Today's crazy, car-free commute in through the looking glass.

  • Sept. 22, 2016, 8:30 p.m.
  • |
  • Public

Every day is a car-free day in my household, but today is Car-Free Day around the world, so I thought I’d share what today’s commute was like. It’s a good representation of the sometimes lovely, sometimes infuriating aspects of this crazy, multimodal ride I’ve been doing for nearly a year and a half now.

My bike ride starts before the sun rises now. There’s something about it that makes the city seem more still, more silent. I love it. I avoid the Metro elevator (where I keep running into a mentally unstable man who clearly does not like me) and take the escalator instead. I know you’re not supposed to do that with a bike, but it’s a short ride early in the morning and I make sure to stay on the right. An 8-car train is on the board, so I know I’ll probably get a seat. I do, but not until L’Enfant. I board my bus at Rosslyn. The driver is new and I’m anxious he’ll forget that I have the bike on the front rack when I get off the bus. (He doesn’t.) It think about how lucky I am that the bus route goes along the river on a National Park Service road, especially with how the light moves though the trees now that the days are getting shorter. My last-mile bike ride is quiet, and I can feel the first hints of fall in the air. The security guard at the gate asks me, “What kind of bike is that?” “It’s a folding bike,” I reply, “So I can bring it on the Metro.” 6:30am - 7:35am.

On the way home, my chain falls off when I hit a poorly patched pothole. No matter what I do, this seems to happen every couple of weeks (The problem is a mix of bad road, small tires, and a worn-out chainring). It’s a bad spot, around a curve where the brush runs right up to the road, higher than my head. I let momentum take me as far as I can, and finally pull off where the brush isn’t quite as dense. The chain is stuck between the chainguard and the chainring, and I pull at it with my hand to put it back into place.
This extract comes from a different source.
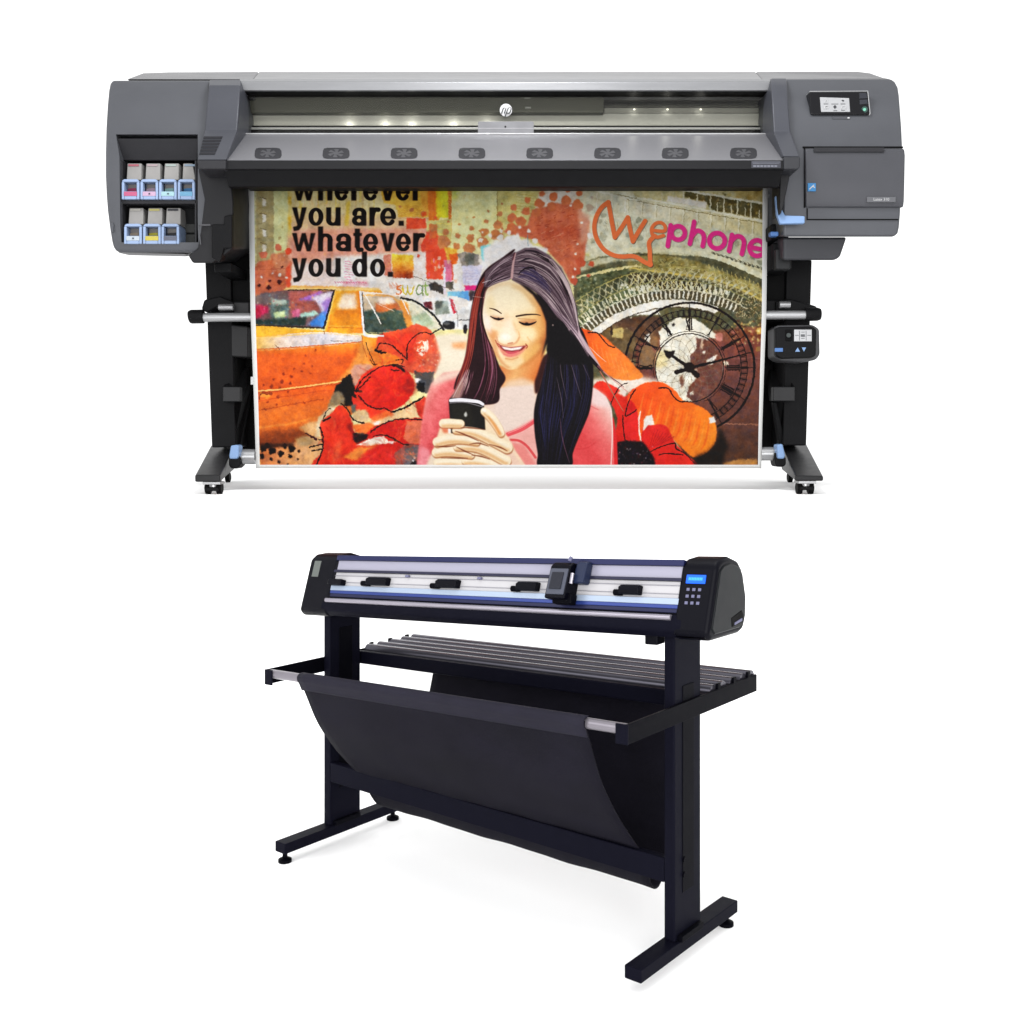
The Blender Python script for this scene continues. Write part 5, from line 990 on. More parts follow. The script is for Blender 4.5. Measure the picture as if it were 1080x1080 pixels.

Meanwhile, cars fly by at 40 mph, about a foot or so away from my head. This usually gets my adrenaline running, but I guess I’ve done it enough now that I’m almost used to it. I wipe my greasy hand onto some leaves and suddenly notice that my arm is feeling itchy. I hope the brush doesn’t turn out to be poison ivy. I manage to merge back onto the road and to my bus stop. Traffic is backed up all the way from the Parkway onto the arterial where I pick up the bus. The bus is late and it’s a slow ride back to Rosslyn. At Rosslyn, I fold my bike and roll it onto a Metro elevator. The wide fare gate isn’t working, so I put my bike through the emergency gate and walk around to tap my card at one of the regular gates. The station manager comes over to me, asks if I know the rules about bikes, and says, charitably, that he’ll let me through but he doesn’t know what Transit will do. I tell him it’s a folding bike, so it’s allowed during rush hour. “Oh, yeah, you’re right,” he says, “I just wanted to make sure you knew the rules.” Why else would I fold a bike in half in the Metro system??? I get a seat on the train and the rest of the trip back is uneventful. 4:55pm - 6:20pm.